Este na foto sou eu. Sou ator e diretor de teatro, embora não acredite que faça bem nenhuma das duas coisas. No máximo, engano. Tenho 53 anos e cheguei nesta idade com tremendas reflexões, pesando, incomodando, perturbando minha cabeça. São dúvidas terríveis à respeito do passado, do presente e do futuro. Sinto como se os 50 anos fossem um divisor de águas, a descida da serra da vida, lomba abaixo na velocidade vertiginosa dos tempos pósmodernos. Tento agarrar-me à vida e aproveitar o mais que posso, mas percebo que a vida me escapa por entre os minutos perdidos e então tento inutilmente recontar os minutos perdidos, o tempo perdido, detectar as escolhas erradas, contabilizar os fracassos do percurso para chegar a aniquiladora sensação de ter feito mais de 90% das suas escolhas erradas. A demolidora certeza de ter fracassado.

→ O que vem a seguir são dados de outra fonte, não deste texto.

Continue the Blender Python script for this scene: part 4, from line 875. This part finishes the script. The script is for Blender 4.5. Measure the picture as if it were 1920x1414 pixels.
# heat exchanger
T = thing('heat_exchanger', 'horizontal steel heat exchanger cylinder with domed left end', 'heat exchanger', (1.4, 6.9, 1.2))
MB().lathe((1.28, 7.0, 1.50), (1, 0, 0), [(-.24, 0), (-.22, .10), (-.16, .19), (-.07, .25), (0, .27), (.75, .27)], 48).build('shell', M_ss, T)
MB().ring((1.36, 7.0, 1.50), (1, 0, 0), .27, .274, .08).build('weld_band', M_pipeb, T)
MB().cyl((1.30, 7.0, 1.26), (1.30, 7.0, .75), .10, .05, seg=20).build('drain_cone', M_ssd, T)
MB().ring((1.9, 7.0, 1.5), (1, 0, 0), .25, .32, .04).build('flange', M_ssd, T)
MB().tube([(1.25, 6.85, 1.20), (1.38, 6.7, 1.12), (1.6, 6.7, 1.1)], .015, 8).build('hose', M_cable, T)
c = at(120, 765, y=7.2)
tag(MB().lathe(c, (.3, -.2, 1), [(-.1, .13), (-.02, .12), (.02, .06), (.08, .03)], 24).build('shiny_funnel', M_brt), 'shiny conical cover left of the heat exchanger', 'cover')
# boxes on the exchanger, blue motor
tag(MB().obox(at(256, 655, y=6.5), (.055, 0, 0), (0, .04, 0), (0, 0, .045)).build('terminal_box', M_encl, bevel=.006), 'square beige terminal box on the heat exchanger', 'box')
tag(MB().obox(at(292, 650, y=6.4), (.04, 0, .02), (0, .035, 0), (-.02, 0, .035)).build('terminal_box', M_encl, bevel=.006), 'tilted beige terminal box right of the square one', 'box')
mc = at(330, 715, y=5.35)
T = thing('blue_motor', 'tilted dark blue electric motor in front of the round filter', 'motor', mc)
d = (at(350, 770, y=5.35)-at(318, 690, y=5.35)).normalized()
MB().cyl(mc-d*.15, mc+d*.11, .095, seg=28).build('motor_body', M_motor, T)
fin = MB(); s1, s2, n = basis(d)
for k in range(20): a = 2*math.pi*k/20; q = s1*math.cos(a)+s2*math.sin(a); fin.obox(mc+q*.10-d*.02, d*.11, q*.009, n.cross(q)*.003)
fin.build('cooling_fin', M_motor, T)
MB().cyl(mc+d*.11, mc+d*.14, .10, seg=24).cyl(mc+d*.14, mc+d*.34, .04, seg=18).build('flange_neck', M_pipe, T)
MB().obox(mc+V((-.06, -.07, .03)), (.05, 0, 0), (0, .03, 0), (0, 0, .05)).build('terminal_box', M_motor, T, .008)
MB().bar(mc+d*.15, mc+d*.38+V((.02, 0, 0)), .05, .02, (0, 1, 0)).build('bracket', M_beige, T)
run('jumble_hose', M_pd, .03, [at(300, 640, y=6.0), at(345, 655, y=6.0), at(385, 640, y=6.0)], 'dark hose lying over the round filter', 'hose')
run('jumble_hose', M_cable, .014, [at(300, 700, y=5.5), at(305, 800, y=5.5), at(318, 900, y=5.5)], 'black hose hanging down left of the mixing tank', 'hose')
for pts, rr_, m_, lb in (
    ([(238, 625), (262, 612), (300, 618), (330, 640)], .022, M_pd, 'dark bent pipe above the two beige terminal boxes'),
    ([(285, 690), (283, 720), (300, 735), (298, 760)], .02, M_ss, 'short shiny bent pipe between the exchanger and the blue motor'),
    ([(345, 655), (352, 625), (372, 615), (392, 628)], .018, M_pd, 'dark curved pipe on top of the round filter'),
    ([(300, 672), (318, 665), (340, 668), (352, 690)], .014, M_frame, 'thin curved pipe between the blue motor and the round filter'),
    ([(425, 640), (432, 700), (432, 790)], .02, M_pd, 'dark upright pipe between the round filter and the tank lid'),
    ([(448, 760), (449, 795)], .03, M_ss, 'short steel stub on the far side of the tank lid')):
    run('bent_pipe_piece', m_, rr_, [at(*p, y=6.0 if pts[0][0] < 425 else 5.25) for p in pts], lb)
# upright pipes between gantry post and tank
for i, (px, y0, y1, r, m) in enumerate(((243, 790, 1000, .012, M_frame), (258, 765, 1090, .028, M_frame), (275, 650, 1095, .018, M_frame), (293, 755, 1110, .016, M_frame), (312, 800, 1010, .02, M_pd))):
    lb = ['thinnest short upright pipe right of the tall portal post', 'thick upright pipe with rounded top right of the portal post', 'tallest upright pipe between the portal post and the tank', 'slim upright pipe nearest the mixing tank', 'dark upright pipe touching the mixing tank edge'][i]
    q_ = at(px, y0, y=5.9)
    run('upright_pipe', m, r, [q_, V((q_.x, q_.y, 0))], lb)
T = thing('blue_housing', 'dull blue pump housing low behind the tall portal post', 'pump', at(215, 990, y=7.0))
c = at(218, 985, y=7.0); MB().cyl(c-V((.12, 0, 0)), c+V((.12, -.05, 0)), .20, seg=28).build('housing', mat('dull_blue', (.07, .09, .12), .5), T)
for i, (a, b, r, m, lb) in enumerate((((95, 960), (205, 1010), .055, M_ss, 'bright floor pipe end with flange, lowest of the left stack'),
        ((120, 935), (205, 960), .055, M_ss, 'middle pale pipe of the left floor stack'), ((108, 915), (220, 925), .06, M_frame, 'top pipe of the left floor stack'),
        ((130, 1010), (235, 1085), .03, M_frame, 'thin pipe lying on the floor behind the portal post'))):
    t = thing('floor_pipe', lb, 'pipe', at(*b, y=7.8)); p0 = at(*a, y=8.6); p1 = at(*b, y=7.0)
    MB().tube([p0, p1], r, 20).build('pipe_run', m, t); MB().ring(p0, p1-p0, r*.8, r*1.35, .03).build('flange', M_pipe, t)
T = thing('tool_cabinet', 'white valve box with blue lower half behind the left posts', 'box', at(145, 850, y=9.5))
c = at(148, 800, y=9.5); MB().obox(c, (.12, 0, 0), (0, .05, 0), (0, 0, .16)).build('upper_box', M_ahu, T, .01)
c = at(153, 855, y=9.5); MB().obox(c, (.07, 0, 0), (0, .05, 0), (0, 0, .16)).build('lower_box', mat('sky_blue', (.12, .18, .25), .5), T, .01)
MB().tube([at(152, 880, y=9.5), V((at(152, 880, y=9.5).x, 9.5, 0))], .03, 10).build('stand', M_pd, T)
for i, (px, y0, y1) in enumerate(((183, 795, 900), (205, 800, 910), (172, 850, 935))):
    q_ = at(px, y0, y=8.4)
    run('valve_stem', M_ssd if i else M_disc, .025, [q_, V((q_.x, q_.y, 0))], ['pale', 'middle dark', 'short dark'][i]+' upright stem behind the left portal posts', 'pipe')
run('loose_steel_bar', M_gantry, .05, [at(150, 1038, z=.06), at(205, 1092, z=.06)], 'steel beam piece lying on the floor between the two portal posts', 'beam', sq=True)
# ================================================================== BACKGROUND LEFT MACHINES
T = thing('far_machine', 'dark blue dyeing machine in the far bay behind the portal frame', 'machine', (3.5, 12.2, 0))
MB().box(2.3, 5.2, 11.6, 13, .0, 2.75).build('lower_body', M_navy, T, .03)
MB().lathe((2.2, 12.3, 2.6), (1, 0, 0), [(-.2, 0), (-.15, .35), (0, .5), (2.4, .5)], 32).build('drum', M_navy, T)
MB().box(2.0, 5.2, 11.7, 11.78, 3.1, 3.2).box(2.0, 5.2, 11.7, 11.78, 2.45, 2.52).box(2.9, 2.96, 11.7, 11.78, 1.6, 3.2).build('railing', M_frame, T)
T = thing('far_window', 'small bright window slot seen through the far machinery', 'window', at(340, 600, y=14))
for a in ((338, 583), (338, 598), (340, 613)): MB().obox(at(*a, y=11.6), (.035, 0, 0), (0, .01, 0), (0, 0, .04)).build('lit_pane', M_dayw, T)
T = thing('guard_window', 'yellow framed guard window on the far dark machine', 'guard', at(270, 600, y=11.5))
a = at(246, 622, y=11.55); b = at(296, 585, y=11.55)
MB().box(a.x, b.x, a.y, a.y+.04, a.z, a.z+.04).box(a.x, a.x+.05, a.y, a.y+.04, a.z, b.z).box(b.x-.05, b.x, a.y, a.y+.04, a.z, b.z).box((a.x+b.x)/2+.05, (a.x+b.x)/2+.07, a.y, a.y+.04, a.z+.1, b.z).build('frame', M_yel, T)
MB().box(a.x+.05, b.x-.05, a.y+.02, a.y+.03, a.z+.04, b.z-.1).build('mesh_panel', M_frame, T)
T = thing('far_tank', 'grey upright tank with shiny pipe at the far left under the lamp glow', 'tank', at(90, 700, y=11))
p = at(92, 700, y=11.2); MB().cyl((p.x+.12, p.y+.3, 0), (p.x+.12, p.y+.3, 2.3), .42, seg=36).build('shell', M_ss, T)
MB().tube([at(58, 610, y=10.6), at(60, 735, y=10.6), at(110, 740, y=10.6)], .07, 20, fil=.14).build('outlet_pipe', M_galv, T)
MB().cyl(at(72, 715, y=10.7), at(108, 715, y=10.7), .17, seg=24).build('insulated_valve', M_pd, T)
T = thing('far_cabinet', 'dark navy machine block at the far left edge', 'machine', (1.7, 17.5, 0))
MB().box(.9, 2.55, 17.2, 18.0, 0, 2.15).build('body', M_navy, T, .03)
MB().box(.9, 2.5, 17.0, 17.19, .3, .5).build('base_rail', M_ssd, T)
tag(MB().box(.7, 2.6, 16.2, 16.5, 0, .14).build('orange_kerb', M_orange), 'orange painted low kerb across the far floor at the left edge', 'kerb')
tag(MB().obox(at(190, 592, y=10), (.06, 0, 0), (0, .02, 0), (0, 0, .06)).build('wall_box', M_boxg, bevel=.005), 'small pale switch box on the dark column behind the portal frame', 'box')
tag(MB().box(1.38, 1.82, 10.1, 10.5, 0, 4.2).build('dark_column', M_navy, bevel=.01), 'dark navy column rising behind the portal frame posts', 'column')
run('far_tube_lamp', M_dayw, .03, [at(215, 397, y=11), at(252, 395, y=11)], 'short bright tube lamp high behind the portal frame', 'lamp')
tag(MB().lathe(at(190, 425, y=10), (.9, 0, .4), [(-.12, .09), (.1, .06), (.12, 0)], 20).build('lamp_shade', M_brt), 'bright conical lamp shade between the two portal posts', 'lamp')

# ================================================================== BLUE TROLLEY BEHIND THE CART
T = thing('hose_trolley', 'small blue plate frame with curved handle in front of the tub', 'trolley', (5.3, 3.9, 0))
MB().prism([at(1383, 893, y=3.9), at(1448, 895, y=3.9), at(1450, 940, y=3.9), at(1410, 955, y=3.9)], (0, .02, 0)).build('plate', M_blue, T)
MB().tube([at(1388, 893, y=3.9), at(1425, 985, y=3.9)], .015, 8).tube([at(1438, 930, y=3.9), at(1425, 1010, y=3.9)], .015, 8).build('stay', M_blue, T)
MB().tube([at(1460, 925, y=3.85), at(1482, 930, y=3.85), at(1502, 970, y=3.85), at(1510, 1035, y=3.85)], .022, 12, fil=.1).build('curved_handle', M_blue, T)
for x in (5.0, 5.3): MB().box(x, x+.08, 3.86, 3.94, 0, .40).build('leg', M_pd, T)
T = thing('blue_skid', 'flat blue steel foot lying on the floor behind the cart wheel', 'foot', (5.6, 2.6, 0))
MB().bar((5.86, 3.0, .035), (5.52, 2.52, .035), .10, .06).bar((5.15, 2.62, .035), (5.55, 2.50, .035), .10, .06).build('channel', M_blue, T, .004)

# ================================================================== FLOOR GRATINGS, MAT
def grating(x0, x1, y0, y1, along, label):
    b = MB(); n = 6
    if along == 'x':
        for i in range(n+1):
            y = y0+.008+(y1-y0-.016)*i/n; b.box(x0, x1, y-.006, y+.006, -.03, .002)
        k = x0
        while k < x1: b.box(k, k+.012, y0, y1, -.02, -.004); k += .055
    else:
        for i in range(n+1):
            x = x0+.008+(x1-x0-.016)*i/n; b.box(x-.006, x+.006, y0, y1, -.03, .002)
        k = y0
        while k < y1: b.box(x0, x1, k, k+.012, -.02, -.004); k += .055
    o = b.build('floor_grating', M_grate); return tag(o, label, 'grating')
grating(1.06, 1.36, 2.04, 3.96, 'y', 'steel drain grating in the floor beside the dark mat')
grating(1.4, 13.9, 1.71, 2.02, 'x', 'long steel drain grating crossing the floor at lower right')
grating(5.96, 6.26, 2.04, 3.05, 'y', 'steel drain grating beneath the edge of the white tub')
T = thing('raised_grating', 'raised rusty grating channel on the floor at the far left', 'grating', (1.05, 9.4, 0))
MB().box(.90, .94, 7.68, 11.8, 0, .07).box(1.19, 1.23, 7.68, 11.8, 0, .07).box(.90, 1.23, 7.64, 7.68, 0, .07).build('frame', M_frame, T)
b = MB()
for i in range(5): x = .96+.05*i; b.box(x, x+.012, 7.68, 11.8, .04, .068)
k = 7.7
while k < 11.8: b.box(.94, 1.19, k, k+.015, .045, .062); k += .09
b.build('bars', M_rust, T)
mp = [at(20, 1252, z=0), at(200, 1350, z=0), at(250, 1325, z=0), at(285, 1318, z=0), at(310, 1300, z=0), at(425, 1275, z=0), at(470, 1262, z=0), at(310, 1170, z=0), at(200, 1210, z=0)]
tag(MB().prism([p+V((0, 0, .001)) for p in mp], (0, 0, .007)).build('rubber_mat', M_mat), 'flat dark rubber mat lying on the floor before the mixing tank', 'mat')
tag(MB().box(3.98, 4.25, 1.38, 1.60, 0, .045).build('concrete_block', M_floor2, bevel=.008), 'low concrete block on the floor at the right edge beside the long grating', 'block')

Considero-me um artista medíocre e medroso e que, em diversos momentos, deparei-me com a barreira concreta dos meus limites intransponíveis, fracassando na missão auto-imposta de construir uma obra perene, quando lido com uma arte absurdamente efêmera. Fico pensando, cá com meus modestos botões: uma pessoa que pensa assim, vai continuar pensando assim pelo resto da vida, e então, daqui há, digamos, 10 anos, estará pensando se não errou nas escolhas que fez durante estes 10 anos. Ou, pior, pensando nas escolhas que está fazendo agora, e errando, sem saber o que é certo e o que é errado. Levado por uma profissão que me encantou desde a primeira vez que representei, mas que, até o presente momento, devo responder diariamente porque é necessário continuar acreditando. E sempre a dúvida. E em todos os tempos, condenado. É possível. É bem possível. Mas são apenas reflexões de alguém que durante toda a sua vida foi levado impulsivamente a fazer suas escolhas. Com as mulheres, todas, acertou sempre em cheio. Com o teatro, com a profissão, ele não tem tanta certeza.

SEMPRE ATUALIZANDO


Trabalhando num bar na beira da Praia do Rosa e hoje aqui sentado muito tempo nesta cadeira na frente deste computador. Tentando entender tudo que está se passando na minha vida. Tentando sentir o que é mesmo que eu estou sentindo? A cada momento. Tendo lido bastante. Li O Inimigo do Povo, que me fez lembrar e refletir sobre minha relação servil com a Secretaria da Cultura do Estado e do Município. Da minha relação intimidada diante do poderoso Fumproarte, entidade que decide os destinos da cultura portoalgrense, ou pelo menos pensa e acredita que decide apenas porque tem a chave de um cofre furado que não tem mais como atender a demanda cultural exigida pela cidade e pela multiplicidade de grupos e pessoas que se aventuram pelo caminho da arte. Li Antígona. Assisti o Édipo do Luciano Alabarse. Tenho tido bastante tempo pra mim mesmo e para me dedicar a refletir um pouco sobre porque diabo, são os postes que estão mijando nos cachorros?